Nutzy isn’t the only squirrel in town. You probably see gray squirrels most often in the city, recognizable due to their bushy tails. Fun fact: A single gray squirrel may bury 1,000 nuts in just a year.

The Virginia opossum is a common animal to spot around Richmond. They are nocturnal, but have been known to bask in the River City sun.

Other mammals that are native to VA include eastern cottontail bunnies, red foxes, white-tailed deer, and raccoons.

🐦 Birds

Birdwatchers don’t have to go far to see common “backyard birds” such as the European Starling, American Robin, Blue Jay, House Finch, and Red-bellied Woodpecker.

If you’re down for a drive, check out Chickahominy Riverfront Park in James City County.
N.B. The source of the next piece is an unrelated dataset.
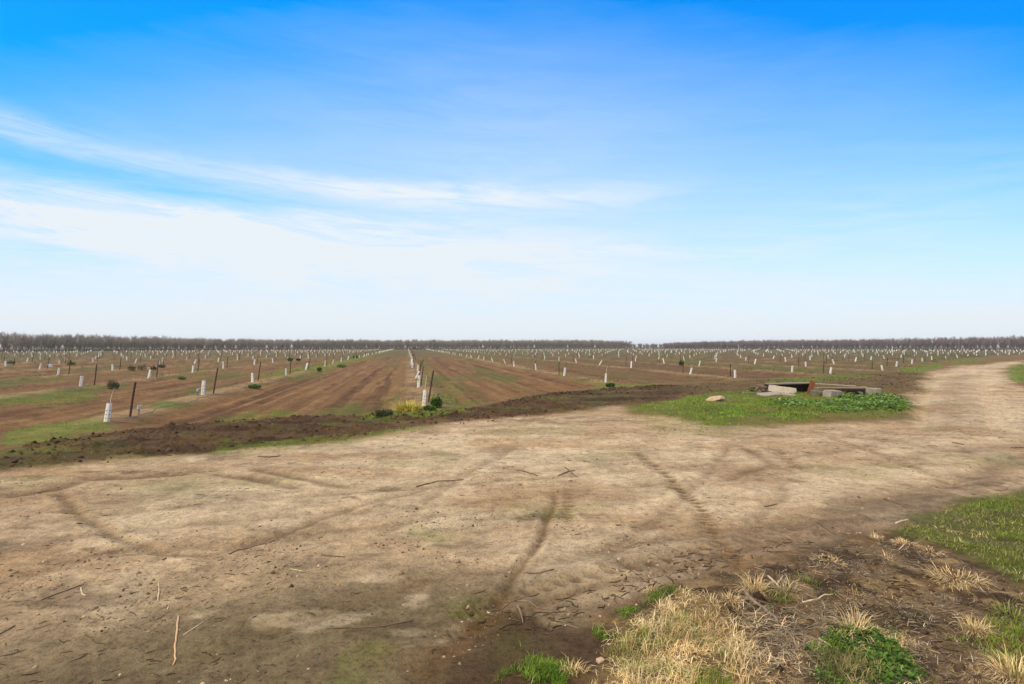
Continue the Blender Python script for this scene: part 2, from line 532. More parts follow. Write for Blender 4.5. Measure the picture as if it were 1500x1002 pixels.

There, you can spot ospreys, bald eagles, egrets, and great blue herons.

🐸 Amphibians

The State Dept. of Wildlife Resources has a guide to the frogs and toads that call Virginia home. Among them: the American Bullfrog, Wood Frog, Little Grass Frog, and Eastern American Toad.

There’s also a guide to salamanders if you see one scurrying around by the river. There’s a certain one you’ve probably seen around town — the Friends of the James River Park group has a Yellow-Spotted Salamander as its logo.

🐢 Reptiles

Lizards, snakes, and turtles are all common in Central VA. Racerunners, geckos, copperheads, cottonmouths, painted + spotted turtles as well as terrapins can all be found in the region.

The T. Pott Bridge is a go-to spot to see turtles if you’re walking south across the bridge, look down to the left when you’ve almost reached the other side.